(Nov 29, 2008) What: Sarah Brightman
When: Tonight, 7:30 p.m.
Where: Copps Coliseum
Tickets: $55 and $89.50, available at Copps Coliseum box office, ticketmaster.ca or 905-527-7666
English singer Sarah Brightman is back in Canada and says she's thrilled to return to the country that was one of the first to embrace her music.
But while she loves Canada's culture and food, and says she felt like she "became part of the city" while shooting a movie in Toronto last year, don't expect to see the world's bestselling soprano on the streets too much.
She had her first taste of Canadian winter when she arrived in Montreal on Tuesday and immediately sequestered herself indoors to save her voice for her national tour.

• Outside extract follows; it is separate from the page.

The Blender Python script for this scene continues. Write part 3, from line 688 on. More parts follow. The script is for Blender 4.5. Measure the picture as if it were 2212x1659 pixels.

"It's quite snowy out there and quite cold, and I thought rather than risk getting a sore throat or something I'd stay in," Brightman said during a telephone interview from her hotel room.
After Montreal, Brightman is playing another nine shows across the country -- last night in Ottawa, tonight at Copps Coliseum, then Toronto, Winnipeg, Regina, Calgary, Edmonton, Vancouver and Victoria.
The 48-year-old singer started out performing disco as a teenager in the late '70s before turning to theatre a few years later. She became the muse of Andrew Lloyd Webber, whom she married in 1984, and his adaptation of The Phantom of the Opera was written for her to sing.
The couple divorced in 1990 and it was in the years after that that she turned her attention to working as a recording artist. Her 18 albums have sold in excess of 27 million copies.
"It was French Canada, actually, that were the first ones to pick up on my work, there and Taiwan," Brightman said.
"I've been coming back and having success really in Canada for a long time now, so I love to come over here and do lots of concerts -- I love the country."
After a five-year break without a new album, Brightman released two discs this year, Symphony and Winter Symphony, the latter being a holiday-themed CD.
"I wanted to create, I suppose, an album with pieces on it that would be emotional for people, from melancholic to very party-going and spiritual (themes). All of those things that remind us of this time of year."
Her concerts include a segment of holiday songs and a new high-tech stage production to accompany her singing.
"We're able to actually create 3-D moving worlds onstage, with me within them, and in a blink of an eye they just appear -- which is very different to these very big moving sets I had before," she said.
"I think that people come to expect, apart from listening to the music, other (theatrical) things as well that complement it in a visual sense .... They've come to expect that visual treat as well with my concerts, so that's what I go out and do."